YOUR GOAL
Transcribe every line from the top down to the line with "pull = bmesh.new()", both ends included, but not the pictures.

GIVEN DATA
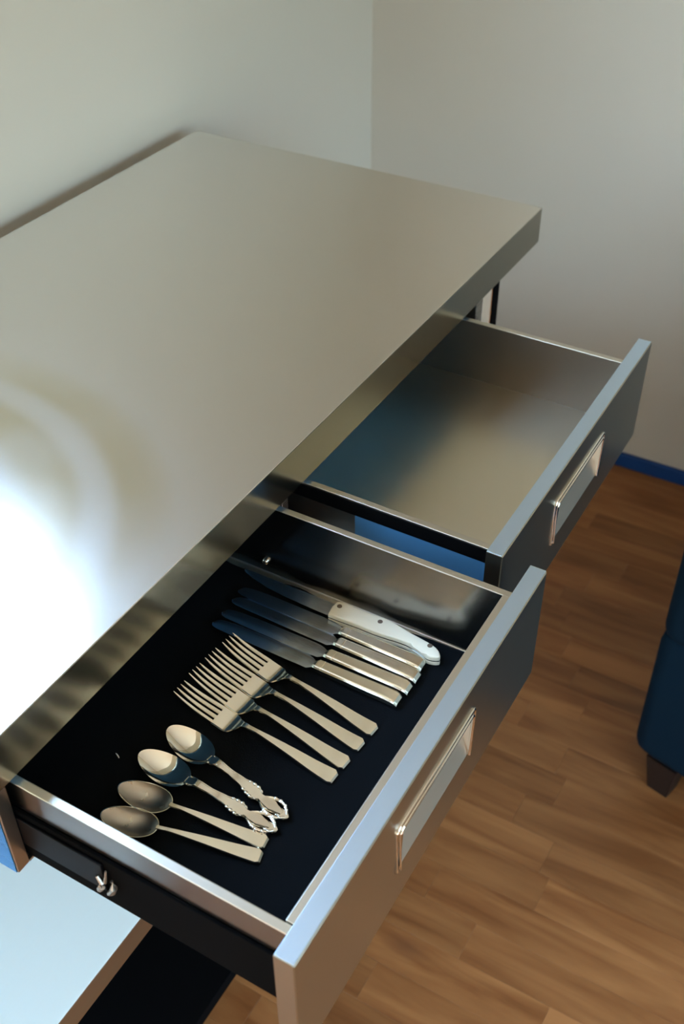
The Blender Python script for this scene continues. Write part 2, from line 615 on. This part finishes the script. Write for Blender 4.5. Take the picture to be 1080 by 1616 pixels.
def drawer_front(parent, x0, x1, y0, y1, z0, z1, hx0, hx1, hz0, hz1, depth):
    """front panel with a vee recess opening let into its outer face (y = y0)"""
    bm = bmesh.new()
    e = .0009

    def q(pts):
        bm.faces.new([bm.verts.new(p) for p in pts])
    # outer face round the opening
    xs, zs = (x0 + e, hx0, hx1, x1 - e), (z0 + e, hz0, hz1, z1 - e)
    for i in range(3):
        for j in range(3):
            if (i, j) != (1, 1):
                q([(xs[i], y0, zs[j]), (xs[i + 1], y0, zs[j]), (xs[i + 1], y0, zs[j + 1]), (xs[i], y0, zs[j + 1])])
    # small chamfer, then sides and back
    O = [(x0 + e, y0, z0 + e), (x1 - e, y0, z0 + e), (x1 - e, y0, z1 - e), (x0 + e, y0, z1 - e)]
    P = [(x0, y0 + e, z0), (x1, y0 + e, z0), (x1, y0 + e, z1), (x0, y0 + e, z1)]
    Q = [(a, y1, c) for a, _, c in P]
    for i in range(4):
        j = (i + 1) % 4
        q([O[i], O[j], P[j], P[i]])
        q([P[i], P[j], Q[j], Q[i]])
    q(Q)
    bmesh.ops.remove_doubles(bm, verts=bm.verts, dist=1e-6)
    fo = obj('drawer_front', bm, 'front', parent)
    box('front_sheen', (x0 + e, y0 + e, z1 - .0002), (x1, y1, z1 + .0008), 'top_sheen', parent, .0004)['label'] = 'top edge of the drawer front, tinted like a pale bluish sky reflection'
    # the recessed pull
    pull = bmesh.new()

    def pq(pts):
        pull.faces.new([pull.verts.new(p) for p in pts])
    zm = hz1 - (hz1 - hz0) * .30
    yd = y0 + depth
    pq([(hx0, y0, hz1), (hx1, y0, hz1), (hx1, yd, zm), (hx0, yd, zm)])
    pq([(hx0, y0, hz1), (hx0, yd, zm), (hx0, y0, hz0)])
    pq([(hx1, y0, hz1), (hx1, yd, zm), (hx1, y0, hz0)])
    po = obj('recess_pull', pull, 'chrome', parent)
    po['label'] = 'recessed chrome finger pull'
    bk = bmesh.new()
    bk.faces.new([bk.verts.new(p) for p in [(hx0, y0, hz0), (hx1, y0, hz0), (hx1, yd, zm), (hx0, yd, zm)]])
    obj('recess_back', bk, 'recess', parent)
    rim = bmesh.new()
    rr = .0019
    c = .004
    for off, yy in ((0, -.0016), (.0042, -.0004)):
        add_tube(rim, [(hx0 - off, y0 + yy, hz0), (hx0 - off, y0 + yy, hz1 + off - c), (hx0 - off + .0012, y0 + yy, hz1 + off - .0012), (hx0 - off + c, y0 + yy, hz1 + off),
                       (hx1 + off - c, y0 + yy, hz1 + off), (hx1 + off - .0012, y0 + yy, hz1 + off - .0012), (hx1 + off, y0 + yy, hz1 + off - c), (hx1 + off, y0 + yy, hz0)], rr, 10)
    ro = obj('pull_rim', rim, 'chrome', parent, smooth=60)
    ro['label'] = 'shiny double rim round the recessed pull'
    return fo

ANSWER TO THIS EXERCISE
The Blender Python script for this scene continues. Write part 2, from line 615 on. This part finishes the script. Write for Blender 4.5. Take the picture to be 1080 by 1616 pixels.
def drawer_front(parent, x0, x1, y0, y1, z0, z1, hx0, hx1, hz0, hz1, depth):
    """front panel with a vee recess opening let into its outer face (y = y0)"""
    bm = bmesh.new()
    e = .0009

    def q(pts):
        bm.faces.new([bm.verts.new(p) for p in pts])
    # outer face round the opening
    xs, zs = (x0 + e, hx0, hx1, x1 - e), (z0 + e, hz0, hz1, z1 - e)
    for i in range(3):
        for j in range(3):
            if (i, j) != (1, 1):
                q([(xs[i], y0, zs[j]), (xs[i + 1], y0, zs[j]), (xs[i + 1], y0, zs[j + 1]), (xs[i], y0, zs[j + 1])])
    # small chamfer, then sides and back
    O = [(x0 + e, y0, z0 + e), (x1 - e, y0, z0 + e), (x1 - e, y0, z1 - e), (x0 + e, y0, z1 - e)]
    P = [(x0, y0 + e, z0), (x1, y0 + e, z0), (x1, y0 + e, z1), (x0, y0 + e, z1)]
    Q = [(a, y1, c) for a, _, c in P]
    for i in range(4):
        j = (i + 1) % 4
        q([O[i], O[j], P[j], P[i]])
        q([P[i], P[j], Q[j], Q[i]])
    q(Q)
    bmesh.ops.remove_doubles(bm, verts=bm.verts, dist=1e-6)
    fo = obj('drawer_front', bm, 'front', parent)
    box('front_sheen', (x0 + e, y0 + e, z1 - .0002), (x1, y1, z1 + .0008), 'top_sheen', parent, .0004)['label'] = 'top edge of the drawer front, tinted like a pale bluish sky reflection'
    # the recessed pull
    pull = bmesh.new()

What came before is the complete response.